Video blogger Hank Green stated the social network intentionally exaggerated how many people view videos on Facebook and how they were unable to prevent video piracy.

Facebook came out to defend themselves for way they handle video content after Green’s criticism. The social media site said they handle intellectual property rights “very seriously”. But little is done by Facebook to reassure to content creators.

The popular Youtuber Hank Green has more than 2.6 million followers. On his blog Green said although Facebook was an “interesting” platform for video, the social network had “fundamentally devalued” videos by exaggerating views. 

In April, Facebook said it achieved up to four billion video views daily whilst YouTube claims they get “billions of views” by 1 billion users each day and Snapchat said they receive more than 3 billion,  But Green opposed Facebook’s statistics saying they counted a video as viewed just after three seconds after it was published unlike YouTube who wait 30 seconds.

Green wrote that “this might seem a little like this is a victimless crime, but it fundamentally devalues the #1 metric of online video. The view is the thing that everyone talks about and it’s the thing creators sell to advertisers in order to make a living.”

Yotube star Hank Green has some harsh words for Facebook

Green also said that Facebook stole content from other sites and made money from it. In June, advertising agency Ogilvy discovered that 73% of the most popular videos on Zuckerberg’s site had been taken from other websites, accounting for 17 billion views.

Green said it was “inexcusable” that Facebook had not developed an efficient system to spot when videos had been stolen and re-uploaded, a process known as freebooting.

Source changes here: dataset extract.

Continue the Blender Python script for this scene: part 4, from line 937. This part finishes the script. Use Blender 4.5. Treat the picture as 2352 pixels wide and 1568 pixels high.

Facebook said they wanted to “create a sustainable video ecosystem that works well for everyone”. The company’s product manager Matt Pakes said Facebook counted video views after three seconds because it showed a person’s “intent to watch”. He said the site had systems in place to detect stolen content and content owners could “report” freebooting. “We’re actively exploring further solutions,” said Mr Pakes. “This is a significant technical challenge at our scale, but we have a team working on it and expect to have more to share later this summer.”